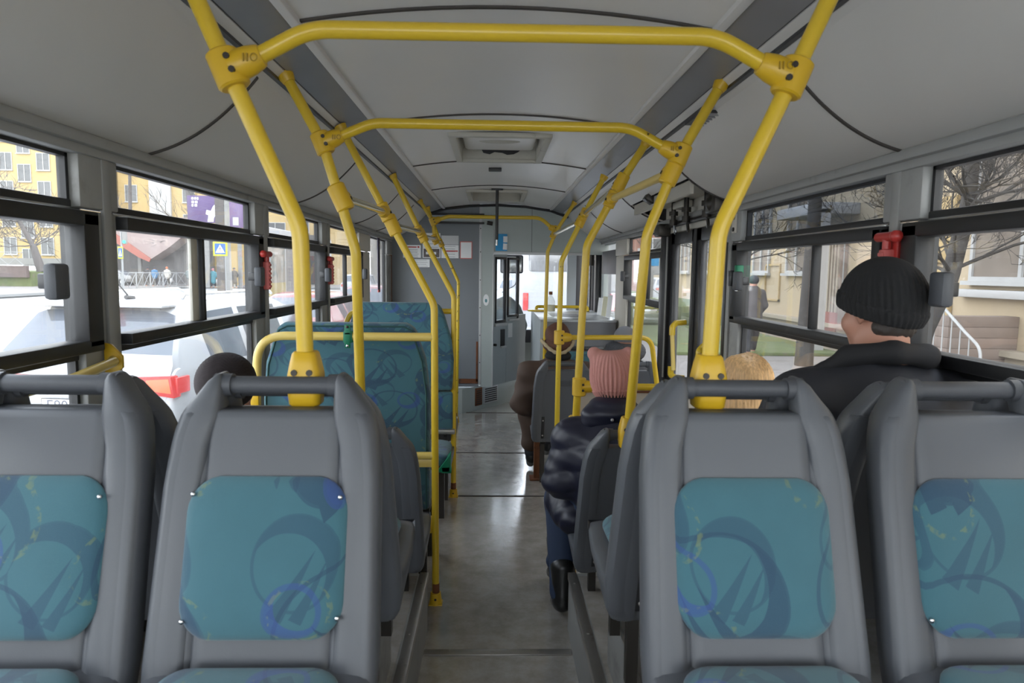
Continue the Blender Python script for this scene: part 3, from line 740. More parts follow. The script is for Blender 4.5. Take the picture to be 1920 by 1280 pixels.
MB().box(-0.40, -0.22, -0.15, 0.0, 0.002, 0.02, bev=0.004).build('bracket', M_yel, r)
r = thing('plastic_bottle', 'clear plastic bottle with dark cap on the counter beside the far pole', 'bottle', (0.52, 6.62, 1.107))
M_bot = glass('bottle_plastic', (0.90, 0.91, 0.88), 0.35, (0.7, 0.68, 0.6), streak=False)
prof = [(0.001, 0.0), (0.040, 0.0), (0.044, 0.02), (0.042, 0.07), (0.044, 0.12), (0.042, 0.16), (0.030, 0.19), (0.013, 0.21), (0.013, 0.225)]
MB().loft([[(a * math.cos(k * PI / 8), a * math.sin(k * PI / 8), z) for k in range(16)] for a, z in prof]).build('bottle_body', M_bot, r)
MB().tube([(0, 0, 0.22), (0, 0, 0.25)], 0.018, 12).build('cap', M_rust, r)
MB().tube([(0, 0, 0.06), (0, 0, 0.12)], 0.0452, 16, cap=False).build('bottle_label', M_paperb, r)
r = thing('paper_leaflets', 'row of upright paper leaflets on the sill by the front door window', 'leaflets', (1.10, 6.72, 1.107))
for k in range(3): 
    o = MB().box(-0.002, 0.002, -0.06, 0.06, 0, 0.22 - 0.02 * k).build('leaflet', [M_paper, M_paperb, M_paper][k], r); o.location = (-0.02 * k, 0.16 * k, 0); o.rotation_euler = (0, 0.1, 0.2)
o = MB().box(1.05, 1.165, 6.56, 7.5, 1.07, 1.10, bev=0.004).build('sill_shelf', M_cabdoor); tag(o, 'narrow pale sill shelf under the small front side window', 'shelf')
# driver's seat with coat
r = thing('driver_chair', 'driver seat with a grey coat draped over it behind the cab glass', 'driver seat', (0.12, 8.55, 0.27))
M_coatg = mat('grey_coat', (0.16, 0.20, 0.21), 0.8, var=0.2)
sd = SDF(0.06); sd.ell((0, 0, 0.75), (0.20, 0.10, 0.22)); sd.ell((-0.17, -0.03, 0.62), (0.08, 0.09, 0.18)); sd.ell((0.17, -0.02, 0.60), (0.09, 0.09, 0.2)); sd.ell((0, 0.0, 0.55), (0.22, 0.09, 0.25))
sd.disp = lambda g: 0.012 * np.sin(g[..., 0] * 38 + g[..., 2] * 11) * np.cos(g[..., 2] * 21)
sd.build('draped_coat', M_coatg, r, 0.02)
MB().box(-0.22, 0.22, -0.05, 0.45, 0.30, 0.42, bev=0.04).box(-0.06, 0.06, 0.1, 0.2, 0.0, 0.32).build('seat_base', M_blackp, r)
r = thing('rear_view_mirror', 'square grey rear view mirror with curved arm above the windscreen', 'mirror', (0.20, 9.0, 1.66))
MB().box(-0.15, 0.15, -0.02, 0.02, -0.14, 0.10, bev=0.025).build('mirror_shell', M_handle, r); MB().box(-0.13, 0.13, -0.024, -0.02, -0.12, 0.08, bev=0.008).build('mirror_glass', M_steel, r)
MB().tube(fillet([(0.1, 0.05, -0.1), (0.05, 0.15, -0.3), (-0.12, 0.3, -0.4)], 0.1), 0.006, 8).build('arm', M_blackp, r)
r = thing('pennant_strip', 'dark patterned hanging pennant in the far left side window', 'pennant', (-1.125, 6.55, 1.85))
MB().box(-0.003, 0.003, -0.055, 0.055, -0.49, 0.0).build('cloth', mat('pennant_cloth', (0.05, 0.04, 0.07), 0.8, var=0.3, dirt=(0.4, 0.2, 0.06), ds=18, dth=(0.62, 0.66)), r); MB().box(-0.004, 0.004, -0.055, 0.055, -0.515, -0.49).build('hem', M_redw, r)

# ---- notices
def lines(par, w, h, n, m, top=0.0, wfrac=0.8, name='text_line'):
    t = MB()
    rnd = random.Random(n * 7 + int(w * 1000))
    for k in range(n):
        z = h / 2 - top - (k + 0.5) * (h - top) / n; ww = w * wfrac * (0.75 + 0.25 * rnd.random()) / 2
        t.box(-ww, ww, -0.0022, -0.0016, z - 0.0016, z + 0.0016)
    t.build(name, m, par)
def notice(name, label, x0, x1, z0, z1, m=M_paper, y=yP, cat='notice'):
    r = thing(name, label, cat, ((x0 + x1) / 2, y - 0.002, (z0 + z1) / 2))
    MB().box(-(x1 - x0) / 2, (x1 - x0) / 2, -0.0015, 0.0, -(z1 - z0) / 2, (z1 - z0) / 2).build('sheet', m, r); return r
r = notice('paper_notice', 'white notice with a red heading, leftmost on the grey partition', -1.01, -0.82, 1.68, 1.815); lines(r, 0.19, 0.135, 6, M_ink, 0.04); MB().box(-0.07, 0.05, -0.0025, -0.0016, 0.040, 0.052).box(0.06, 0.08, -0.0025, -0.0016, 0.038, 0.056).build('heading', M_inkr, r)
r = notice('photo_notice', 'notice with a dark street photo in its lower half on the grey partition', -0.80, -0.61, 1.68, 1.945); lines(r, 0.19, 0.14, 4, M_ink, 0.0); 
MB().box(-0.085, 0.085, -0.0025, -0.0016, -0.125, -0.035).build('photo', mat('photo_print', (0.12, 0.10, 0.10), 0.6, var=0.8, vs=60), r); MB().box(-0.06, 0.05, -0.0035, -0.0026, -0.095, -0.068).build('caption_band', M_paper, r)
notice('metal_plate', 'blank silver plate above a white notice on the grey partition', -0.60, -0.415, 1.825, 1.92, M_silver)
r = notice('paper_notice', 'white notice with a red middle line below the silver plate', -0.60, -0.415, 1.68, 1.82); lines(r, 0.185, 0.14, 5, M_ink, 0.0, 0.7); MB().box(-0.045, 0.085, -0.003, -0.0023, 0.0, 0.012).build('heading', M_inkr, r)
r = notice('paper_notice', 'red-bordered white notice, rightmost on the grey partition', -0.40, -0.268, 1.675, 1.86, M_redw); MB().box(-0.058, 0.058, -0.0025, -0.0015, -0.084, 0.084).build('inner_sheet', M_paper, r); lines(r, 0.125, 0.16, 10, mat('grey_ink', (0.3, 0.3, 0.33), 0.8), 0.0)
r = notice('paper_notice', 'small white notice hung below the row on the grey partition', -0.905, -0.725, 1.58, 1.665); lines(r, 0.18, 0.085, 4, MATS['grey_ink'])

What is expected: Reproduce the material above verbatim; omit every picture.

Response for this exercise:
Continue the Blender Python script for this scene: part 3, from line 740. More parts follow. The script is for Blender 4.5. Take the picture to be 1920 by 1280 pixels.
MB().box(-0.40, -0.22, -0.15, 0.0, 0.002, 0.02, bev=0.004).build('bracket', M_yel, r)
r = thing('plastic_bottle', 'clear plastic bottle with dark cap on the counter beside the far pole', 'bottle', (0.52, 6.62, 1.107))
M_bot = glass('bottle_plastic', (0.90, 0.91, 0.88), 0.35, (0.7, 0.68, 0.6), streak=False)
prof = [(0.001, 0.0), (0.040, 0.0), (0.044, 0.02), (0.042, 0.07), (0.044, 0.12), (0.042, 0.16), (0.030, 0.19), (0.013, 0.21), (0.013, 0.225)]
MB().loft([[(a * math.cos(k * PI / 8), a * math.sin(k * PI / 8), z) for k in range(16)] for a, z in prof]).build('bottle_body', M_bot, r)
MB().tube([(0, 0, 0.22), (0, 0, 0.25)], 0.018, 12).build('cap', M_rust, r)
MB().tube([(0, 0, 0.06), (0, 0, 0.12)], 0.0452, 16, cap=False).build('bottle_label', M_paperb, r)
r = thing('paper_leaflets', 'row of upright paper leaflets on the sill by the front door window', 'leaflets', (1.10, 6.72, 1.107))
for k in range(3): 
    o = MB().box(-0.002, 0.002, -0.06, 0.06, 0, 0.22 - 0.02 * k).build('leaflet', [M_paper, M_paperb, M_paper][k], r); o.location = (-0.02 * k, 0.16 * k, 0); o.rotation_euler = (0, 0.1, 0.2)
o = MB().box(1.05, 1.165, 6.56, 7.5, 1.07, 1.10, bev=0.004).build('sill_shelf', M_cabdoor); tag(o, 'narrow pale sill shelf under the small front side window', 'shelf')
# driver's seat with coat
r = thing('driver_chair', 'driver seat with a grey coat draped over it behind the cab glass', 'driver seat', (0.12, 8.55, 0.27))
M_coatg = mat('grey_coat', (0.16, 0.20, 0.21), 0.8, var=0.2)
sd = SDF(0.06); sd.ell((0, 0, 0.75), (0.20, 0.10, 0.22)); sd.ell((-0.17, -0.03, 0.62), (0.08, 0.09, 0.18)); sd.ell((0.17, -0.02, 0.60), (0.09, 0.09, 0.2)); sd.ell((0, 0.0, 0.55), (0.22, 0.09, 0.25))
sd.disp = lambda g: 0.012 * np.sin(g[..., 0] * 38 + g[..., 2] * 11) * np.cos(g[..., 2] * 21)
sd.build('draped_coat', M_coatg, r, 0.02)
MB().box(-0.22, 0.22, -0.05, 0.45, 0.30, 0.42, bev=0.04).box(-0.06, 0.06, 0.1, 0.2, 0.0, 0.32).build('seat_base', M_blackp, r)
r = thing('rear_view_mirror', 'square grey rear view mirror with curved arm above the windscreen', 'mirror', (0.20, 9.0, 1.66))
MB().box(-0.15, 0.15, -0.02, 0.02, -0.14, 0.10, bev=0.025).build('mirror_shell', M_handle, r); MB().box(-0.13, 0.13, -0.024, -0.02, -0.12, 0.08, bev=0.008).build('mirror_glass', M_steel, r)
MB().tube(fillet([(0.1, 0.05, -0.1), (0.05, 0.15, -0.3), (-0.12, 0.3, -0.4)], 0.1), 0.006, 8).build('arm', M_blackp, r)
r = thing('pennant_strip', 'dark patterned hanging pennant in the far left side window', 'pennant', (-1.125, 6.55, 1.85))
MB().box(-0.003, 0.003, -0.055, 0.055, -0.49, 0.0).build('cloth', mat('pennant_cloth', (0.05, 0.04, 0.07), 0.8, var=0.3, dirt=(0.4, 0.2, 0.06), ds=18, dth=(0.62, 0.66)), r); MB().box(-0.004, 0.004, -0.055, 0.055, -0.515, -0.49).build('hem', M_redw, r)

# ---- notices
def lines(par, w, h, n, m, top=0.0, wfrac=0.8, name='text_line'):
    t = MB()
    rnd = random.Random(n * 7 + int(w * 1000))
    for k in range(n):
        z = h / 2 - top - (k + 0.5) * (h - top) / n; ww = w * wfrac * (0.75 + 0.25 * rnd.random()) / 2
        t.box(-ww, ww, -0.0022, -0.0016, z - 0.0016, z + 0.0016)
    t.build(name, m, par)
def notice(name, label, x0, x1, z0, z1, m=M_paper, y=yP, cat='notice'):
    r = thing(name, label, cat, ((x0 + x1) / 2, y - 0.002, (z0 + z1) / 2))
    MB().box(-(x1 - x0) / 2, (x1 - x0) / 2, -0.0015, 0.0, -(z1 - z0) / 2, (z1 - z0) / 2).build('sheet', m, r); return r
r = notice('paper_notice', 'white notice with a red heading, leftmost on the grey partition', -1.01, -0.82, 1.68, 1.815); lines(r, 0.19, 0.135, 6, M_ink, 0.04); MB().box(-0.07, 0.05, -0.0025, -0.0016, 0.040, 0.052).box(0.06, 0.08, -0.0025, -0.0016, 0.038, 0.056).build('heading', M_inkr, r)
r = notice('photo_notice', 'notice with a dark street photo in its lower half on the grey partition', -0.80, -0.61, 1.68, 1.945); lines(r, 0.19, 0.14, 4, M_ink, 0.0); 
MB().box(-0.085, 0.085, -0.0025, -0.0016, -0.125, -0.035).build('photo', mat('photo_print', (0.12, 0.10, 0.10), 0.6, var=0.8, vs=60), r); MB().box(-0.06, 0.05, -0.0035, -0.0026, -0.095, -0.068).build('caption_band', M_paper, r)
notice('metal_plate', 'blank silver plate above a white notice on the grey partition', -0.60, -0.415, 1.825, 1.92, M_silver)
r = notice('paper_notice', 'white notice with a red middle line below the silver plate', -0.60, -0.415, 1.68, 1.82); lines(r, 0.185, 0.14, 5, M_ink, 0.0, 0.7); MB().box(-0.045, 0.085, -0.003, -0.0023, 0.0, 0.012).build('heading', M_inkr, r)
r = notice('paper_notice', 'red-bordered white notice, rightmost on the grey partition', -0.40, -0.268, 1.675, 1.86, M_redw); MB().box(-0.058, 0.058, -0.0025, -0.0015, -0.084, 0.084).build('inner_sheet', M_paper, r); lines(r, 0.125, 0.16, 10, mat('grey_ink', (0.3, 0.3, 0.33), 0.8), 0.0)
r = notice('paper_notice', 'small white notice hung below the row on the grey partition', -0.905, -0.725, 1.58, 1.665); lines(r, 0.18, 0.085, 4, MATS['grey_ink'])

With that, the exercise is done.